Stop. Buying. Electrical gear. From. Amazon.
It’s all nasty cheap junk that will kill you. It doesn’t even begin to comply with US safety codes, and is not certified by an independent lab, as required by law. (Any state which as adopted NEC).
Here’s a newsflash about Amazon: Jeff Bezos believes in open markets at all costs. Amazon has internal server farms, warehousing, shipping and of course a retail web site. Bezos has opened all of them to public use - via AWS, Amazon Warehusing, Amazon Fulfillment, and your undoing: the Amazon Marketplace.
You already know to avoid some channels, because what they sell is complete and total junk... right? It’s mail order, and it takes advantage of poor coverage by US Customs to sneak things through that don’t meet US safety standards. Well, all those same sellers jumped onto the Amazon Marketplace. Everything that does not say “Ships from and sold by Amazon.com” under the Buy button, that is eBay-tier trash-ola. It ships via Prime because Amazon opened that up too.
Even things sold by Amazon are corrupt due to (one guess) “open inventory bins”, where any third party seller can inject counterfeits into the inventory bins Amazon ships “their own” items from. /facepalm
The upshot is that Buying from Amazon is so problematic that it is simply not a safe place to buy anything that connects to AC mains power.
No more of that. For ordinary stuff, your local electrical supply house. For exotica like variacs, Digi-Key, Mouser, Grainger, Galco, or McMaster-Carr.
This is a $100 solution to a $10 problem
I don’t know why you’re brain-blocked on just buying another heater. But electric heaters are the cheapest (by which I mean inherently inexpensive due to their nature, not junk) appliances in the world. Resistors are cheap.
So if you want an “intermediate” heater, simply get another one of intermediate size, or with an adjustment knob. This is the point where I note that a 240V heater, run on 120V, will give 1/4 the heat.
Get rid of the fan. Now you can use $10 solutions.
Further, removing the “fan/rotate” component will be a huge step in the right direction. (That is a motor load, that requires particular regulation - heck a variac isn’t even the right thing; you’d want a VFD - and if you think variacs are expensive, lookout!) With no motor loads, the thing is simply a resistor, and will behave in a docile manner using a variety of energy-control devices (including a VFD), not least, a plain old cheapie leading-edge triac incandescent “dimmer”. (Incandescent lights act like resistors once they’re lit, so you’re copacetic.)

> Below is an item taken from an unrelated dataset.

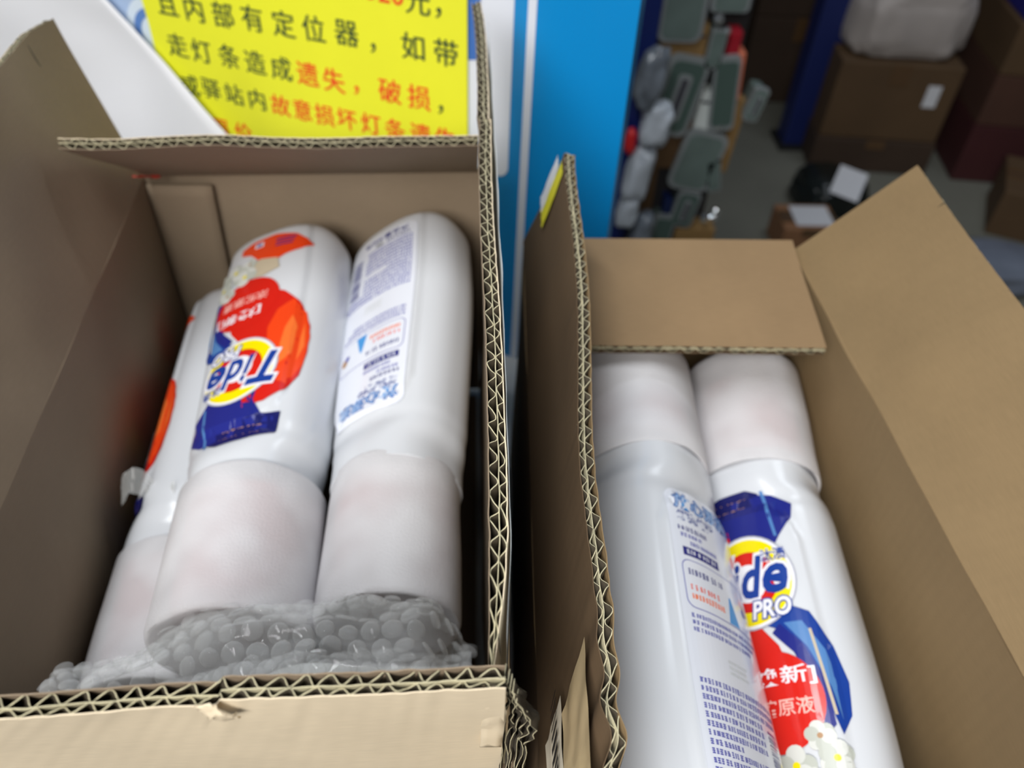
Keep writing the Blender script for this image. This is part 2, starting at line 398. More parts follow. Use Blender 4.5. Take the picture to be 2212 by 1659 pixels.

Or hack it for separate control
If you feel a huge, compelling need to keep the fan but regulate the heater, then simple matter: hack the device to completely separate fan control from heater control (so no wires at all connect them), and add a second line cord, one feeding fan, one feeding heater. Two power cords is allowed as long as there is 100% separation of the wires, so nothing connects power cord 1 to power cord 2. (The third-prong safety ground is allowed to connect) Now you can put the heater section on any of a variety of dimming devices.
Another example of “2 line cords” is a 4-lamp fluorescent light, wired so there are 2 switches and each pair of tubes can be turned on separately for different light levels. They are often cord-and-plug connected in the ceiling.